At the 35th hearing of Greece’s wiretapping trial, Zacharias Kesses, lawyer for the civil plaintiffs, delivered a sweeping and highly critical address, accusing key institutions and officials of systematic inaction and cover-up in the country’s largest surveillance scandal in decades. Describing the proceedings as the most important trial of recent years for the rule of law, Kesses warned of what he called a profound “institutional retreat” that has undermined democratic safeguards at every level.
The case is being heard by the Single-Member Misdemeanor Court of Athens and concerns an illegal surveillance network linked to Predator, a powerful commercial spyware capable of covertly accessing mobile phones. Among the defendants are Greek nationals Giannis Lavranos and Felix Bitzios, as well as senior executives of Intellexa, Tal Dilian and Sara Hamou, the company associated with Predator. Prosecutors argue that the network operated in parallel with lawful state surveillance, raising serious concerns about the relationship between private spyware operators and Greece’s National Intelligence Service (EYP).
Kesses said Greece is experiencing a “collective trauma” affecting all core pillars of the rule of law, including legal certainty, judicial independence, equality before the law, and the separation of powers. He argued that transparency in lawmaking has been eroded by last-minute legislative amendments designed to shield surveillance activities from scrutiny, while judicial accountability has been weakened by what he described as coordinated efforts to protect political figures and downgrade criminal liability.

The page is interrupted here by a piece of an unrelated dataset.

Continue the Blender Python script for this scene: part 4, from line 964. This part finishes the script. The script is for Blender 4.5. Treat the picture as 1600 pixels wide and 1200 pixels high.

A central part of his address focused on the failure of institutional actors to investigate the scandal after it became public. He accused successive prosecutors at the highest level of either avoiding substantive inquiries or actively obstructing them, citing superficial investigations, failure to cross-check surveillance data across agencies, and the decision to summon senior figures as witnesses rather than suspects despite formal complaints against them.
He also criticized Greece’s National Transparency Authority, whose 2022 report concluded that no procurement contracts existed between the state and companies linked to Predator. According to Kesses, this finding was repeatedly used to dismiss evidence pointing to a unified surveillance mechanism and played a key role in shelving the case. Testimony in court, he said, exposed the investigation’s lack of depth and rigor.
Parliament was not spared. Kesses described the parliamentary inquiry into the scandal as a “farce,” citing evidence that witnesses were supplied in advance with pre-written questions by ruling-party lawmakers, while key figures implicated in the affair were never summoned to testify, even remotely.
Law enforcement agencies were accused of conducting searches with advance warning and limited scope, allowing evidence to disappear. The Cyber Crime Unit, he said, arrived at company premises only after equipment had been removed, carrying out no meaningful investigation.
Kesses reserved particular criticism for the intelligence service itself, which he said showed no interest in probing the targeting of its own officials and continued cooperating with companies linked to the accused. He argued that oversight bodies were either neutralized through political pressure or rendered ineffective by internal obstruction.
Concluding, Kesses called the Predator affair synonymous with “cover-up,” arguing that the true scandal lies not only in the use of spyware against politicians, journalists, and officials, but in the coordinated effort by defendants, institutions, and the state to suppress the truth. He urged the court to initiate a genuine restoration of the rule of law, even against the most powerful interests.